Carceral feminism is not the answer to gendered violence

Carceral feminism is not the answer to gendered violence
Justice for Sabina — In the wake of the devastating killing of primary school teacher Sabina Nessa, we must respond to gendered violence critically and not revert to calling on the expansion of state control and power, which ultimately ends up harming women, argues writer Shahed Ezaydi.

On Friday 17 September, a young woman left home to meet a friend at a local pub five minutes from her house. She never made it. Sabina Nessa, a 28-year-old teacher, was attacked and killed, and her body found the next day in Cator Park in Kidbrooke, south east London. From CCTV footage, it’s believed that Sabina was attacked by a man on her walk to the pub, and the Metropolitan Police have now arrested a 36-year-old man on suspicion of murder.

The news of Sabina’s death reignited the conversation around gendered violence and misogyny, specifically when it comes to women’s safety in public spaces. It’s a conversation that we seem to be having again and again every time news of another woman being murdered hits the headlines. It’s exactly what happened when Sarah Everard was raped and killed by a serving Met police officer in March, or when Bibaa Henry and Nicole Smallman were murdered in June 2020. In fact, a woman is killed by a man every three days. There are so many women that we simply don’t hear about.

The common thread in many of these conversations around gendered violence is the call for greater punitive measures in laws and policing to help keep women and marginalised genders safe. The Mayor of London, Sadiq Khan, publicly called for misogyny to be made a hate crime and public harassment against women a criminal offence. There have also been calls for longer prison sentences for crimes involving violence against women, with Labour MP Jess Phillips, the Shadow Minister for Domestic Violence and Safeguarding, demanding that violence against women be treated with the force of terrorism laws.

When you have institutions such as Greenwich Council distributing more than 200 alarms to women in the Kidbrooke area where Sabina’s body was found or the Met Police advising women to not go out alone while they searched for Sarah Everard’s killer, it’s no wonder that many are turning to more punitive measures in an effort to tackle gendered violence.

Carceral feminism operates under the assumption that violence is caused by individuals in isolation and that the punishment of these individuals will lead to greater safety for women. It assumes that the systems in place treat everyone in society equally and fairly, so the best possible solution is achieved for all. It’s a feminism that pushes for increased policing, surveillance, and harsher laws and policies when dealing with gendered violence.

After the murder of Sarah Everard and facing pressure to act, the government announced an additional £25 million for better lighting and CCTV as well as a new scheme that would see plain-clothed police officers in bars and clubs. It is these solutions which ultimately fail to take into account that misogyny and violence against women is not due to a few individuals acting in isolation, and that the current systems do not treat people fairly. Gendered violence is structural and systemic, and the systems are geared to work in favour of a select few in society. There are many laws that already exist to tackle gendered violence, and yet the problem remains. Women are still harassed, attacked, and killed.
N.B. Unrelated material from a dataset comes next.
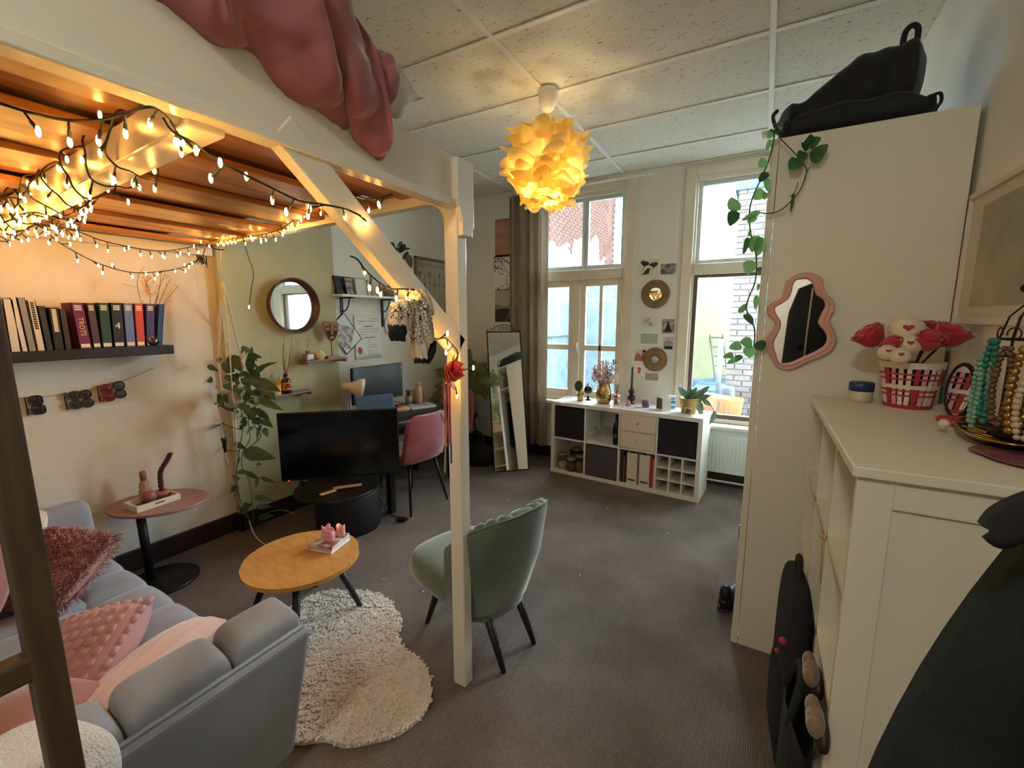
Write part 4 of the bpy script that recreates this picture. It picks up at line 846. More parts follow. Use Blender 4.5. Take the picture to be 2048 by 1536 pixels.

Increased policing and legal powers will not lead to women feeling safer, if anything, it will only make matters worse. We all saw how the Met Police treated women at Sarah Everard’s vigil on Clapham Common. Women were physically assaulted, kettled, and violently arrested for attending the vigil. And we can’t forget that the perpetrator in Sarah’s case was a police officer himself who had a history of harassing women. How can we call on stronger police powers when they are a part of the problem?

Reverting to the expansion of state control and power in order to tackle gendered violence ultimately ends up harming the same women you’re trying to protect. Research has found that the increased presence of police in the lives of women has meant it’s more likely they will be arrested through the ability of perpetrators to manipulate systems in their favour or police targeting women for unrelated matters.

Insecure immigration status is often used by perpetrators to control and exert power over migrant women, with the threat of deportation looming over them if they decide to come forward with their abuse to the police. Rape and sexual abuse survivors who come forward and report their experiences to the police end up being re-victimised through the police having them recount their abuse repeatedly, or asking questions based in victim-blaming. And that’s if a woman is even believed by the police in the first place.

This isn’t to say that we should police how people grieve gendered violence or criticise how some may want to pursue justice for their loved ones. Abolition will only be achieved if we can show that legitimate and normalised forms of alternative justice actually do work. This includes preventative measures based in education that tackle gendered violence at its roots, from dismantling rape culture to a thorough sex education that centres consent.

And, solutions that are built by and based in local communities, where members of a community come together to decide how perpetrators are held accountable for the harm they’ve caused, in a decisive shift away from the prison-industrial complex. A system based in abolition also means ensuring that all people in society can access properly funded public services as societal inequalities exasperate many of the conditions that violence tends to exist in.

Our current criminal justice system doesn’t work. It doesn’t protect women or keep us safe both in public spaces or at home. Gendered violence is so deeply embedded in our society that abolitionist systems of care are the only way forward out of this constant cycle of violence. It is abolitionist feminism that will help to create a better, and entirely possible, world where women actually feel safe walking the streets.